Exercise prompt:
Make an exact copy of all the data.

***

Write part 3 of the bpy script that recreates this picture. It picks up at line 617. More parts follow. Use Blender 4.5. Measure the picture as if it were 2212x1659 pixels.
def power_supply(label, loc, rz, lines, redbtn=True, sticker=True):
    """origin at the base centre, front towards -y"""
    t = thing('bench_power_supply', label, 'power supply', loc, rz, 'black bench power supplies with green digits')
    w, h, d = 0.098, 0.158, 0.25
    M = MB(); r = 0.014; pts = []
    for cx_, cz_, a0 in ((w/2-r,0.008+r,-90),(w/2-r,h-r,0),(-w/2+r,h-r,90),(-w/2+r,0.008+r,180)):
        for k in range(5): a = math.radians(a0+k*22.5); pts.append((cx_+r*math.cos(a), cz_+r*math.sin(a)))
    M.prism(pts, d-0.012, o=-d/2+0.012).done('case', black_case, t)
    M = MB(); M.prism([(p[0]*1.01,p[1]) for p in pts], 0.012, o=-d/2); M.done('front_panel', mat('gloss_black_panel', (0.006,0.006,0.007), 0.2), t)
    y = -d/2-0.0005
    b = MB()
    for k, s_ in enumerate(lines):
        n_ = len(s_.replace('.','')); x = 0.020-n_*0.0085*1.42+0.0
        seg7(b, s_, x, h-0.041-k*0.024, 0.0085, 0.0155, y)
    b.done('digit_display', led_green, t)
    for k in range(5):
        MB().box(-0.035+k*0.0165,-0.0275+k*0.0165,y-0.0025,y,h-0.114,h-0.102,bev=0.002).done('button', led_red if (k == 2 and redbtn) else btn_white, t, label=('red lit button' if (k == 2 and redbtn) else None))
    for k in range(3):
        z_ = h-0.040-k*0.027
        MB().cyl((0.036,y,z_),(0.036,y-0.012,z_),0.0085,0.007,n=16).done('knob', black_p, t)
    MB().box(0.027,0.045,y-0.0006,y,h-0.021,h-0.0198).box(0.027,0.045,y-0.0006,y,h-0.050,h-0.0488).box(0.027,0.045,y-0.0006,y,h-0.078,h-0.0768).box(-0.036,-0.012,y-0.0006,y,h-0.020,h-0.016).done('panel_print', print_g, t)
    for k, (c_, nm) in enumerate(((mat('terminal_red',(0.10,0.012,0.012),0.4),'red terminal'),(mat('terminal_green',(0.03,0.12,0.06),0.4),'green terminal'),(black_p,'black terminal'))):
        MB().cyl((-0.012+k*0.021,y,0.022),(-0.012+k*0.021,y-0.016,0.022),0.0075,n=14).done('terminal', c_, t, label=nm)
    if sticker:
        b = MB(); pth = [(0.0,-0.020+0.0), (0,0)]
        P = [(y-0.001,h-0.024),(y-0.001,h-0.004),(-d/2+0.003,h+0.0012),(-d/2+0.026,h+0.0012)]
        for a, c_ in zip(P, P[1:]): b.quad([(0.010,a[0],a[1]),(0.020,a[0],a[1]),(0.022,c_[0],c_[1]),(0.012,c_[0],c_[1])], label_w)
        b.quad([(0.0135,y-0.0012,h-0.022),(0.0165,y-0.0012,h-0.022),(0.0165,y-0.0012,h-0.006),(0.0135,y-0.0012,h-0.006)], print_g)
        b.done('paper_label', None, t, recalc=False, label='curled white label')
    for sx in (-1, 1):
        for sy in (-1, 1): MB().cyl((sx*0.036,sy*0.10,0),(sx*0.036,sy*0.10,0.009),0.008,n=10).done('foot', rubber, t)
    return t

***

Result:
Write part 3 of the bpy script that recreates this picture. It picks up at line 617. More parts follow. Use Blender 4.5. Measure the picture as if it were 2212x1659 pixels.
def power_supply(label, loc, rz, lines, redbtn=True, sticker=True):
    """origin at the base centre, front towards -y"""
    t = thing('bench_power_supply', label, 'power supply', loc, rz, 'black bench power supplies with green digits')
    w, h, d = 0.098, 0.158, 0.25
    M = MB(); r = 0.014; pts = []
    for cx_, cz_, a0 in ((w/2-r,0.008+r,-90),(w/2-r,h-r,0),(-w/2+r,h-r,90),(-w/2+r,0.008+r,180)):
        for k in range(5): a = math.radians(a0+k*22.5); pts.append((cx_+r*math.cos(a), cz_+r*math.sin(a)))
    M.prism(pts, d-0.012, o=-d/2+0.012).done('case', black_case, t)
    M = MB(); M.prism([(p[0]*1.01,p[1]) for p in pts], 0.012, o=-d/2); M.done('front_panel', mat('gloss_black_panel', (0.006,0.006,0.007), 0.2), t)
    y = -d/2-0.0005
    b = MB()
    for k, s_ in enumerate(lines):
        n_ = len(s_.replace('.','')); x = 0.020-n_*0.0085*1.42+0.0
        seg7(b, s_, x, h-0.041-k*0.024, 0.0085, 0.0155, y)
    b.done('digit_display', led_green, t)
    for k in range(5):
        MB().box(-0.035+k*0.0165,-0.0275+k*0.0165,y-0.0025,y,h-0.114,h-0.102,bev=0.002).done('button', led_red if (k == 2 and redbtn) else btn_white, t, label=('red lit button' if (k == 2 and redbtn) else None))
    for k in range(3):
        z_ = h-0.040-k*0.027
        MB().cyl((0.036,y,z_),(0.036,y-0.012,z_),0.0085,0.007,n=16).done('knob', black_p, t)
    MB().box(0.027,0.045,y-0.0006,y,h-0.021,h-0.0198).box(0.027,0.045,y-0.0006,y,h-0.050,h-0.0488).box(0.027,0.045,y-0.0006,y,h-0.078,h-0.0768).box(-0.036,-0.012,y-0.0006,y,h-0.020,h-0.016).done('panel_print', print_g, t)
    for k, (c_, nm) in enumerate(((mat('terminal_red',(0.10,0.012,0.012),0.4),'red terminal'),(mat('terminal_green',(0.03,0.12,0.06),0.4),'green terminal'),(black_p,'black terminal'))):
        MB().cyl((-0.012+k*0.021,y,0.022),(-0.012+k*0.021,y-0.016,0.022),0.0075,n=14).done('terminal', c_, t, label=nm)
    if sticker:
        b = MB(); pth = [(0.0,-0.020+0.0), (0,0)]
        P = [(y-0.001,h-0.024),(y-0.001,h-0.004),(-d/2+0.003,h+0.0012),(-d/2+0.026,h+0.0012)]
        for a, c_ in zip(P, P[1:]): b.quad([(0.010,a[0],a[1]),(0.020,a[0],a[1]),(0.022,c_[0],c_[1]),(0.012,c_[0],c_[1])], label_w)
        b.quad([(0.0135,y-0.0012,h-0.022),(0.0165,y-0.0012,h-0.022),(0.0165,y-0.0012,h-0.006),(0.0135,y-0.0012,h-0.006)], print_g)
        b.done('paper_label', None, t, recalc=False, label='curled white label')
    for sx in (-1, 1):
        for sy in (-1, 1): MB().cyl((sx*0.036,sy*0.10,0),(sx*0.036,sy*0.10,0.009),0.008,n=10).done('foot', rubber, t)
    return t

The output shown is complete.